A potential interim came in to interview. It was a nice person with all the right qualifications, but there was a general consensus among the leadership team that this person was not the right fit for us. A vote of the organization agreed and the candidate was informed that we were going to move a different direction.

The following morning when I arrived at work I was called into a hastily arranged meeting that became one of the most surreal experiences of my life. The chair of the organization’s Board, who just the previous day had agreed that the interim candidate was not right for our organization now blasted the staff’s leadership team for embarrassing the organization and denying the interim the position. We were criticized, chastised and reprimanded for actively conspiring to sway the vote of the organization.

I remember leaving the meeting utterly confused by what I’d just experienced. I couldn’t figure out the 180 degree turn the Board chair made overnight. I felt blind-sided, wrongfully convicted, and punished by a kangaroo court. It was not long afterwards that I came to realize what had really happened.

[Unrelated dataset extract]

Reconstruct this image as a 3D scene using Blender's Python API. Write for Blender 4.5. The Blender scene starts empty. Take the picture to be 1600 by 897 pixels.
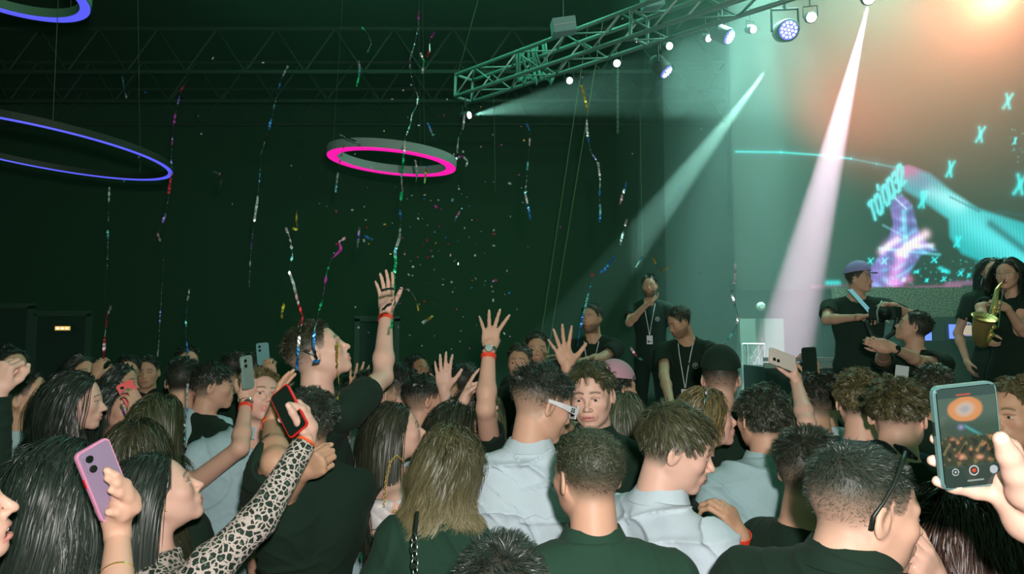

In this organization was a long-time member who had been active and in leadership for many, many years. This person was also a successful local business owner who had donated a lot of time, energy, and money to the organization over the years. When the vote on the interim did not go the way this person wanted calls were made. Commands were given, pressure was applied, and power was leveraged. Despite the fact that it went against the organizational structure and by-laws of our group, the Board chair buckled and obeyed the demands of this one power-broker who remained hidden behind the scenes.

Human systems naturally develop centers of power. Governments, businesses, organizations, churches, and even families develop systemically around those who develop and wield power to drive the will of the system. It was a hard lesson for me to learn that the organization I worked for was not really governed as organized. The real power in the organization was a power-broker hidden behind the curtain pressuring the organization to do their will even if their individual will ran contrary to the will of the organization as a whole.

In today’s chapter, the backwoods prophet Amos runs into a similar situation with the power brokers of his day. Amaziah was a powerful priest and the religious right-hand of King Jeroboam. Amaziah ran the idolatrous religious center of Israel’s northern kingdom and helped Jeroboam maintain control over the people. When the poems of Amos (critical of the northern kingdom and predicting the nation’s downfall) grew in popularity , the small-town prophet suddenly became a target of Amaziah’s political power. Amos refused to back down, and gave Amaziah a prophetic vision of the down fall of his own house and family.

This morning I’m struck by Amos, the shepherd and fig farmer from a backwoods town whom God used to shake up the powerful systems of government and religion in his day. “My ways are not your ways,” God tells us through the prophet Isaiah. Human systems tend to favor the powerful, the wealthy, the beautiful, the well-connected, and those willing to step on others to gather and cling to worldly power. Again and again in the Great Story God chooses the weak, the broken, the least, the marginalized, the outcast, and the youngest to accomplish His purposes. Jesus teaches that real power, spiritual power, is found when you let go of power and give it away for the benefit of others. Jesus exemplified this Himself when He…

Who, being in very nature God,
    did not consider equality with God something to be used to his own advantage;
rather, he made himself nothing
    by taking the very nature of a servant,
    being made in human likeness.
And being found in appearance as a man,
    he humbled himself
    by becoming obedient to death—
        even death on a cross!
Philippians 2:6-8

Today, I’m thinking about my early experiences in that organization and the power-broker who used threats, pressure, and power to pull the organizational strings from behind the scenes. As I have progressed in my journey I hope that I have learned to follow a very different example with what little power and authority I’ve been given. I hope that I can increasingly follow the example of Jesus, who didn’t grasp and cling to power for His own advantage, but let go of it for the advantage of us all.